Sadly blewits don’t merit the praise and adulation that chanterelles, porcini or morels do. I found no author who detailed the pluses and minuses of particular cooking methods, and only hints at what other foods go well with blewits. Shallots, butter and cream for certain. One author says they like anise flavors, like Pernod or fennel. Another says they don’t like garlic.

The one recipe I did find repeated in various ways was, of all things, an English one; the English are notoriously fungi-phobic. Yet I found lots of versions of a blewit and chicken pot pie. Sounded good to me.

Only I did not want to bother with a pie crust, and I thought I might sex up the standard recipe with some French touches: thyme, shallots and Armagnac. I also skipped the chicken and went right for some pheasant breasts I had in the freezer.

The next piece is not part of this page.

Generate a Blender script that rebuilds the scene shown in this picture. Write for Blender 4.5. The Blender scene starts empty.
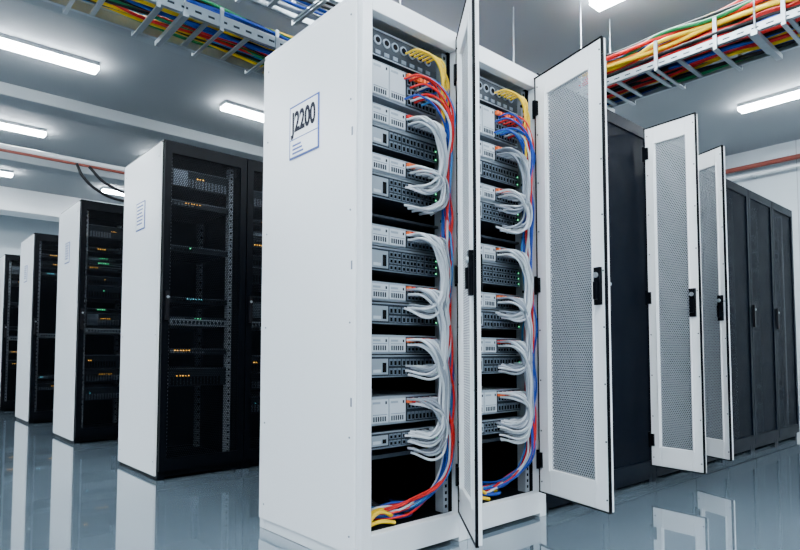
import bpy, math, random
from mathutils import Vector
random.seed(7)
sc = bpy.context.scene
COL = sc.collection

# ------------------------------------------------------------------ materials
def mat(name, col, rough=0.5, metal=0.0, var=0.04, scale=6.0, bump=0.0, coat=0.0, emit=None, es=0.0, spec=0.5):
    m = bpy.data.materials.new(name); m.use_nodes = True
    nt = m.node_tree; b = nt.nodes['Principled BSDF']
    b.inputs['Metallic'].default_value = metal
    b.inputs['Coat Weight'].default_value = coat
    b.inputs['Specular IOR Level'].default_value = spec
    tc = nt.nodes.new('ShaderNodeTexCoord'); n = nt.nodes.new('ShaderNodeTexNoise')
    n.inputs['Scale'].default_value = scale; n.inputs['Detail'].default_value = 3
    nt.links.new(tc.outputs['Object'], n.inputs['Vector'])
    mx = nt.nodes.new('ShaderNodeMix'); mx.data_type = 'RGBA'
    mx.inputs[6].default_value = tuple(max(0, c*(1-var)) for c in col)+(1,)
    mx.inputs[7].default_value = tuple(min(1, c*(1+var)) for c in col)+(1,)
    nt.links.new(n.outputs['Fac'], mx.inputs[0]); nt.links.new(mx.outputs[2], b.inputs['Base Color'])
    mr = nt.nodes.new('ShaderNodeMapRange')
    mr.inputs['To Min'].default_value = max(0, rough*0.8); mr.inputs['To Max'].default_value = min(1, rough*1.2)
    nt.links.new(n.outputs['Fac'], mr.inputs['Value']); nt.links.new(mr.outputs[0], b.inputs['Roughness'])
    if bump:
        bp = nt.nodes.new('ShaderNodeBump'); bp.inputs['Strength'].default_value = bump
        bp.inputs['Distance'].default_value = 0.01
        nt.links.new(n.outputs['Fac'], bp.inputs['Height']); nt.links.new(bp.outputs[0], b.inputs['Normal'])
    if emit:
        b.inputs['Emission Color'].default_value = emit+(1,); b.inputs['Emission Strength'].default_value = es
    return m

def perf(name, col, s, r, rough=0.45, metal=0.0, spec=0.5):
    m = mat(name, col, rough, metal, spec=spec)
    nt = m.node_tree; N = nt.nodes.new; L = nt.links.new
    tc = N('ShaderNodeTexCoord'); sp = N('ShaderNodeSeparateXYZ'); L(tc.outputs['Object'], sp.inputs[0])
    def M(op, a, b=None):
        n = N('ShaderNodeMath'); n.operation = op
        for i, v in enumerate((a, b)):
            if v is None: continue
            if isinstance(v, (int, float)): n.inputs[i].default_value = v
            else: L(v, n.inputs[i])
        return n.outputs[0]
    v = M('DIVIDE', sp.outputs['Z'], s*0.87); u = M('DIVIDE', sp.outputs['X'], s)
    off = M('MULTIPLY', M('MODULO', M('ABSOLUTE', M('FLOOR', v)), 2.0), 0.5)
    fu = M('SUBTRACT', M('FRACT', M('ADD', u, off)), 0.5); fv = M('SUBTRACT', M('FRACT', v), 0.5)
    d = M('SQRT', M('ADD', M('MULTIPLY', fu, fu), M('MULTIPLY', fv, fv)))
    hole = M('LESS_THAN', d, r)
    tr = N('ShaderNodeBsdfTransparent'); mx = N('ShaderNodeMixShader')
    L(hole, mx.inputs[0]); L(nt.nodes['Principled BSDF'].outputs[0], mx.inputs[1]); L(tr.outputs[0], mx.inputs[2])
    L(mx.outputs[0], nt.nodes['Material Output'].inputs['Surface'])
    return m

WHITE = mat('white_powdercoat', (0.86,0.88,0.895), 0.32, var=0.012, scale=3)
WHITE2 = mat('white_frame', (0.78,0.81,0.835), 0.35, var=0.02)
BLACK = mat('black_powdercoat', (0.0013,0.002,0.0036), 0.42, spec=0.07)
DARK = mat('dark_interior', (0.003,0.004,0.006), 0.5, spec=0.07)
NAVY = mat('blueblack_frame', (0.0012,0.003,0.0075), 0.40, spec=0.06)
STEEL = mat('galvanised_steel', (0.44,0.49,0.53), 0.38, 0.7, var=0.14, scale=30)
RAIL = mat('rail_zinc', (0.36,0.40,0.45), 0.4, 0.3)
HOLE = mat('hole_black', (0.002,0.002,0.003), 0.8, spec=0.1)
SILVER = mat('chassis_silver', (0.27,0.32,0.37), 0.38, 0.3)
FACE = mat('chassis_face', (0.50,0.55,0.60), 0.4)
GREY = mat('switch_grey', (0.022,0.030,0.041), 0.45, 0.2, spec=0.2)
GREY2 = mat('cabinet_unit_grey', (0.016,0.021,0.028), 0.45, 0.2, spec=0.15)
PORT = mat('port_metal', (0.15,0.19,0.24), 0.35, 0.4)
PORT2 = mat('cabinet_port', (0.08,0.10,0.13), 0.35, 0.4)
ORANGE = mat('plug_orange', (0.90,0.14,0.02), 0.4)
YEL = mat('cable_yellow', (0.88,0.56,0.01), 0.4, spec=0.3)
RED = mat('cable_red', (0.60,0.010,0.010), 0.4, spec=0.3)
BLUE = mat('cable_blue', (0.008,0.05,0.32), 0.4, spec=0.3)
CYAN = mat('cable_lightblue', (0.02,0.18,0.48), 0.4, spec=0.3)
GREEN = mat('cable_green', (0.005,0.20,0.07), 0.4, spec=0.3)
ORC = mat('cable_orange', (0.80,0.17,0.010), 0.4, spec=0.3)
CWHITE = mat('cable_white', (0.56,0.60,0.65), 0.4, spec=0.4)
CGREY = mat('cable_grey', (0.25,0.28,0.33), 0.4, spec=0.4)
CBLK = mat('cable_black', (0.004,0.004,0.006), 0.4, spec=0.25)
SIGNB = mat('sign_blue', (0.012,0.06,0.30), 0.4)
SIGNW = mat('sign_white', (0.88,0.90,0.92), 0.3)
INK = mat('ink_black', (0.002,0.003,0.015), 0.5, spec=0.1)
PIPE = mat('pipe_redbrown', (0.22,0.045,0.03), 0.5)
LAMP = mat('lamp_diffuser', (0.9,0.9,0.9), 0.5, emit=(0.875,0.95,1.0), es=95)
LEDG = mat('led_green', (0,0.2,0.05), 0.5, emit=(0.1,1,0.4), es=3)
LEDA = mat('led_amber', (0.2,0.1,0), 0.5, emit=(1,0.5,0.06), es=3)
LEDC = mat('led_cyan', (0,0.1,0.2), 0.5, emit=(0.2,0.8,1), es=3)
PERFW = perf('perforated_white', (0.30,0.33,0.36), 0.0125, 0.37, spec=0.3)
PERFB = perf('perforated_black', (0.001,0.0028,0.0075), 0.012, 0.22, spec=0.05)
PERFO = perf('open_mesh_black', (0.002,0.003,0.005), 0.014, 0.44, spec=0.08)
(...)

pheasant with blewit mushrooms and cream
Photo by Holly A. Heyser

First thing I noticed is that blewits act a lot like the common cremini or button mushrooms you get in the store. They are thick, firm and full of water, which must be dry-cooked away before adding butter or oil. This is actually a good thing, because if you are not a mushroom hunter, you can easily substitute button mushrooms for blewits.

As a side note, the only thing you cannot do with blewits that you can with button mushrooms is eat them raw: Most sources say you must cook blewits before eating them. You won’t die if you eat raw blewits, but you will probably throw up and feel generally ill.

The second thing I noticed while cooking blewits was that despite what several authors say, they do not retain that lilac color when cooked. Or at least they didn’t after I dry cooked and then stewed them. Maybe they might keep the color if I gently steamed the mushrooms.

Third thing was in the eating. Blewits taste good enough — pretty standard mushroom flavor — but they can be a little slippery in texture. Not nasty-slimy-okra-slimy, just a little slippery. Took four or five bites to get used to it.

blewit in grass closeup
Photo by Hank Shaw

On the plus side, blewits are firm and chewy in a good way. It’s that squeaky, almost crunchy texture that you either love or hate with mushrooms. They can definitely stand on their own in a vegetarian dish, if you so desire.

For me, I loved the play between the texture of the mushrooms and the meaty pheasant breast, which is just gently cooked in cream and pheasant stock. And of course the butter, brandy, cream and shallots didn’t hurt, either. I’d make the recipe for blewit and pheasant again, and, if I chopped everything up small, I might even put it in a pie.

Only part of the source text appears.